→ **CHALLENGE**
Check each line of the entries below for the string "script"; copy every line where it appears.

——————————

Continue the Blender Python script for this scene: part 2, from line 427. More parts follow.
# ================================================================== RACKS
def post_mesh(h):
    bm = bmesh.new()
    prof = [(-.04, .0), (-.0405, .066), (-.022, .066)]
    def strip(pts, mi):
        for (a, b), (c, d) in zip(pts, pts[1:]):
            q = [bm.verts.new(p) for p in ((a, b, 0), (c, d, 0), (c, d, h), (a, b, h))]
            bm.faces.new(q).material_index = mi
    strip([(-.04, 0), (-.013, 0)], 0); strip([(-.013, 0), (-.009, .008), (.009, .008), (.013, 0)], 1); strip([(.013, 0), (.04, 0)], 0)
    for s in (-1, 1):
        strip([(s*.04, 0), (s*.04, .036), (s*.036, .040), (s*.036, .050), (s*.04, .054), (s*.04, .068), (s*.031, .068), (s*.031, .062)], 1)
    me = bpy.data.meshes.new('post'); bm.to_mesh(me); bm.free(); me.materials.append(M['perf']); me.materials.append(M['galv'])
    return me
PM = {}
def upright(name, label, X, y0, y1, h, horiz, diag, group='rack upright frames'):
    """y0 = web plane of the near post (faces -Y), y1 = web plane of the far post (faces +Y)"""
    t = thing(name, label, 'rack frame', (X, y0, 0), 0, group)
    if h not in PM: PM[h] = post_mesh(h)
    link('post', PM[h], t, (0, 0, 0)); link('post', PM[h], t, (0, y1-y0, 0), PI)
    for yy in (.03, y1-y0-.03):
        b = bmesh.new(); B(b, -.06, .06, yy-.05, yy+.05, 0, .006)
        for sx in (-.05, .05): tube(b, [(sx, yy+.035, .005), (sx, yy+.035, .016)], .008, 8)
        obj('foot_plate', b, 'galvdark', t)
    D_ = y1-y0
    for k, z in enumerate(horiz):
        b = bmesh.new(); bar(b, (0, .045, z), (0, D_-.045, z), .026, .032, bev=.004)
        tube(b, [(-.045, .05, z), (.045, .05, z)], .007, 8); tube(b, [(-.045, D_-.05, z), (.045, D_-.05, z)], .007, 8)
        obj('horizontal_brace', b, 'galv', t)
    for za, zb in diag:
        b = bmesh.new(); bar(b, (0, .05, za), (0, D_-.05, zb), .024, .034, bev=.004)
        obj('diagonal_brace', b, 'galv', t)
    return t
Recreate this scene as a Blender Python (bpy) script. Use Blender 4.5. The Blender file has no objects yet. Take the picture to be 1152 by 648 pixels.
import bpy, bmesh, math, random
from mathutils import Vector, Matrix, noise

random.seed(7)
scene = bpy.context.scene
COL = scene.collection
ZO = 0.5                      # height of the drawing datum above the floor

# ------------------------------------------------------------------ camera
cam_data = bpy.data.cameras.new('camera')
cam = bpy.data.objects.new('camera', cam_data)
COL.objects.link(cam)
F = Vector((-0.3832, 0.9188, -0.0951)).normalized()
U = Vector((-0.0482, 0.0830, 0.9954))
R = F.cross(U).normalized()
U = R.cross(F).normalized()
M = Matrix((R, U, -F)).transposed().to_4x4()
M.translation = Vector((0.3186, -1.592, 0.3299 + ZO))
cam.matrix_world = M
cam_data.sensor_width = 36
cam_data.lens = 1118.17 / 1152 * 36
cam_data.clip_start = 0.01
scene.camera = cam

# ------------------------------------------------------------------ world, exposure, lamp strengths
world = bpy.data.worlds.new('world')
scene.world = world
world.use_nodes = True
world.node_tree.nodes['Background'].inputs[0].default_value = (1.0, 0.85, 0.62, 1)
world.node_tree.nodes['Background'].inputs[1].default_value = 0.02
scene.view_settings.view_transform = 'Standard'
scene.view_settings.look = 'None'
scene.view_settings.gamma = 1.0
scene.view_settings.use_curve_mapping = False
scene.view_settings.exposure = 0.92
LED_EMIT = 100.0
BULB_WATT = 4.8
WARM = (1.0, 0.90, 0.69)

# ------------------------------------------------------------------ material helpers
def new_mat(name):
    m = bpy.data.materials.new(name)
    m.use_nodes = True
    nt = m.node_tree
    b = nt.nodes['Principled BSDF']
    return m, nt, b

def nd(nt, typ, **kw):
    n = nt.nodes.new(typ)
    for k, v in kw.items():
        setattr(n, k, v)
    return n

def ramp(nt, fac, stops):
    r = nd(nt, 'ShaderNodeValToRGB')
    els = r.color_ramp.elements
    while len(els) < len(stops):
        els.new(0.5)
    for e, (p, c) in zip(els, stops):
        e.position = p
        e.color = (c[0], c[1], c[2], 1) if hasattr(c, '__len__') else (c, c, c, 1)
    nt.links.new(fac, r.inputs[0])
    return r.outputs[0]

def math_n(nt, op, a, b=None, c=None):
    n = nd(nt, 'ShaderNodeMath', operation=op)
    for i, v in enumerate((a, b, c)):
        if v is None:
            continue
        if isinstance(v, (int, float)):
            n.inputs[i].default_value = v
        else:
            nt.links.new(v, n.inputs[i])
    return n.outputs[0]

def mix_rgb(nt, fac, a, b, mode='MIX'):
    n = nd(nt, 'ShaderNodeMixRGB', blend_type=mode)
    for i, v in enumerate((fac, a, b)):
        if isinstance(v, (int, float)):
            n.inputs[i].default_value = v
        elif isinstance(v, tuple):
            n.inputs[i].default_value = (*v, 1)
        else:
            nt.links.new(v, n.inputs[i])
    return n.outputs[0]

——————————

→ **EXERCISE ANSWER**
Continue the Blender Python script for this scene: part 2, from line 427. More parts follow.
Recreate this scene as a Blender Python (bpy) script. Use Blender 4.5. The Blender file has no objects yet. Take the picture to be 1152 by 648 pixels.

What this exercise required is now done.